You get a phone charge pad and a tiny console box. Otherwise cabin storage is too mean. There’s nothing in the doors (they swing up so any bin would be self-emptying), no cupholders and no stretchy nets alongside the tunnel.

Which is a shame because the Cielo, like the coupe, also wants for boot space. There’s a shallow bin up front of 50 litres, half-filled by tyre-repair and first-aid kits. The rear boot is just 100 litres, and the exhaust roasts it. So you’ve basically got to get all your baggage into an unequal pair of squishy holdalls. Not very granturismo, sadly. Also the 60-litre petrol tank will have you nervously scouting for a petrol station after 230-odd miles – much sooner if you’re pedalling hard.

Buying

What should I be paying?

On the road it’s £231,885. That’s exactly £25k more than the coupe. How neat.

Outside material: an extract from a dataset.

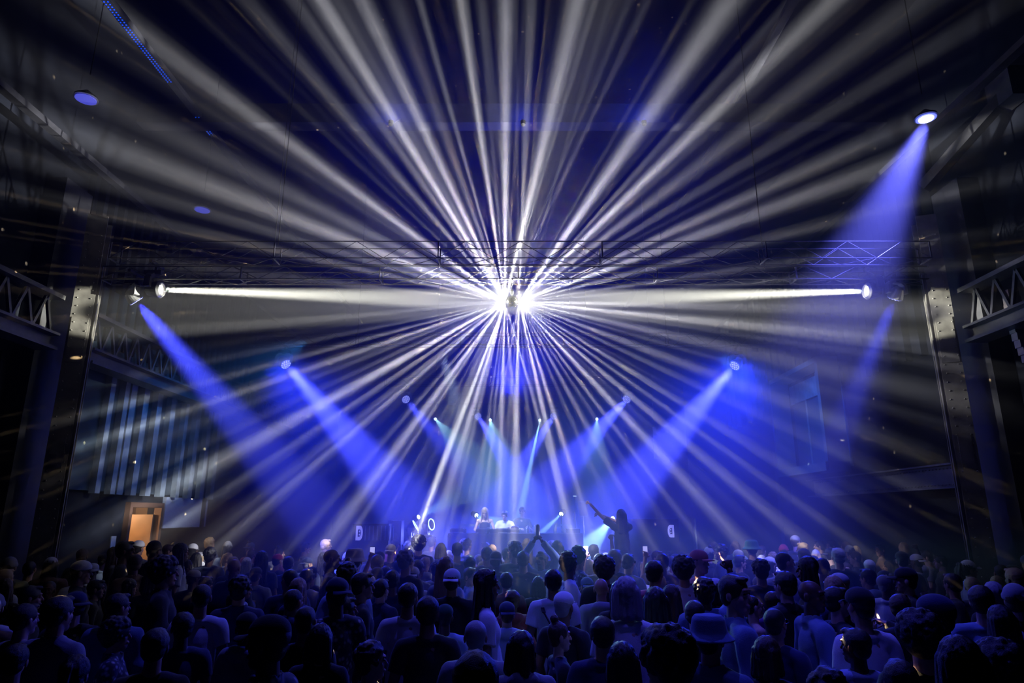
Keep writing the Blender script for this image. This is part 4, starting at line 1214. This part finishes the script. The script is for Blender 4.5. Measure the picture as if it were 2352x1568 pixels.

The carbon-composite brakes are standard in the UK if not elsewhere, as is a tracking alarm. So is a three-year service plan.

But tickle the options and you’ll cruise past a quarter-million without touching the sides. Most are cosmetic: paint and wheels. Matte paint is £27,000, and some of the stripes packs are £27,000 beyond that. Gilding the lily.

Adaptive cruise control is standard, while a pack of extra driver assist systems – surround cameras, blind-spot alert and more – adds £5,750. Ultra-light carbonfibre wheels are obviously both cosmetic and show a useful cut in rotating mass but they’re expensive and need fastidious avoidance of kerbing and potholes.

Fuel consumption of 24.1mpg in WLTP might be attainable if you’re gentle. The rated number often is in fast cars driven slowly. But in a fast car driven fast it’ll do far worse.